Of course the main business of the Red Guides is to help the user to find hotels and restaurants.

Restaurant Finder

While Michelin is famous for its ratings of expensive restaurants, of greater value to the ordinary traveler is the notation of simpler, cheaper places serving good food. The guide identifies four major restaurant categories; one, two and three-star establishments plus the "Bib Gourmand" designation which uses the word "Menu " in red and the "Michelin Man" (Bib) symbol to identify "moderately priced restaurants offering good value and serving carefully prepared meals, often of regional cooking." There are five one-star restaurants, 14 two-star, 184 one-star and 375 "Bib Gourmand" restaurants. Other restaurants, which "serve simple meals for less than €14" ($14) are marked with a tire symbol.

If you don't want to flip through the pages to find the best restaurants, there is a list of them, alpha by city, near the front of the book.

Hotel Listings

There is no text describing the hotels, but a mountain of information is communicated via symbols that are explained in English and other languages at the front of the book. The symbols of especially pleasant hotels are printed in red. The rocking chair symbol is for quietly situated hotels. A red rocking chair is an especially quiet or secluded hotel.
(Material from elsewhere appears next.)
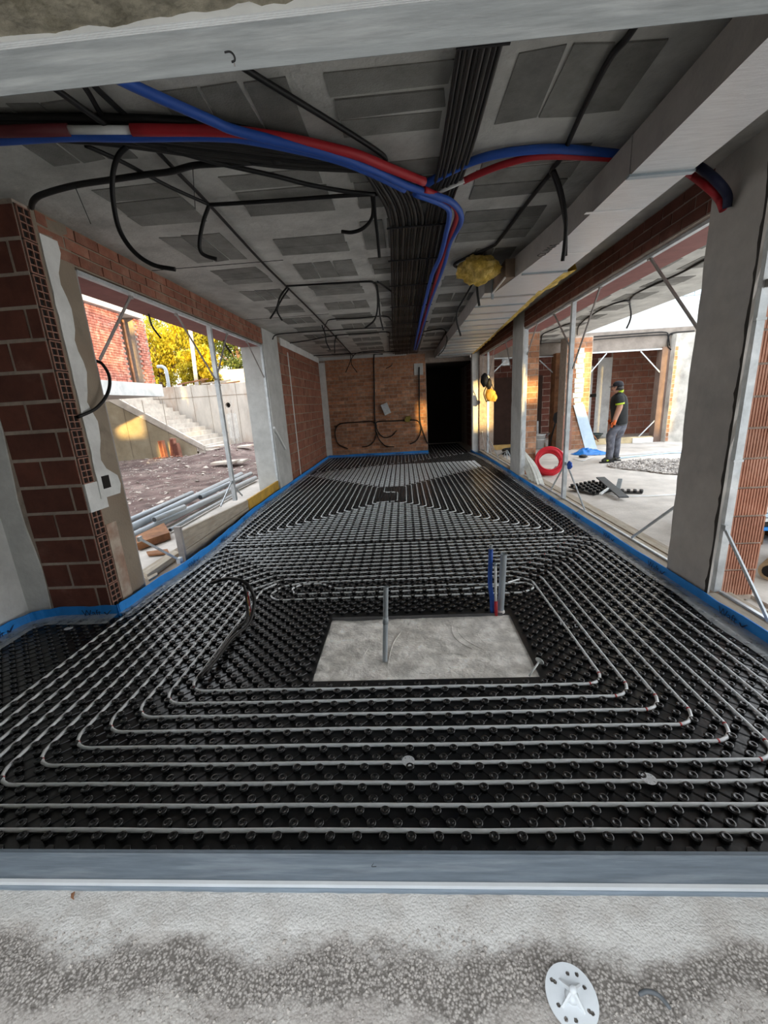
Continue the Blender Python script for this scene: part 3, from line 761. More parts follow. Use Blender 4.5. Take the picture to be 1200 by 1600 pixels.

Particularly pleasant or notable hotel features such as a view or extraordinary interior decor are highlighted with red markings.

The fact that Michelin chooses to include a hotel in the book is itself an endorsement.

Summing Up

Unfortunately, the Red Guides take a little getting used to and some first-time users are intimidated. They communicate a vast amount of information almost entirely via symbols and maps. Virtually the only text is an explanation of how to use the book. In the guides for Germany and Switzerland, some hotel and restaurant listings may include a few words of German to point out a particularly attractive feature or a special dish.

Take time to learn to use the guides and they will return their cost many times over.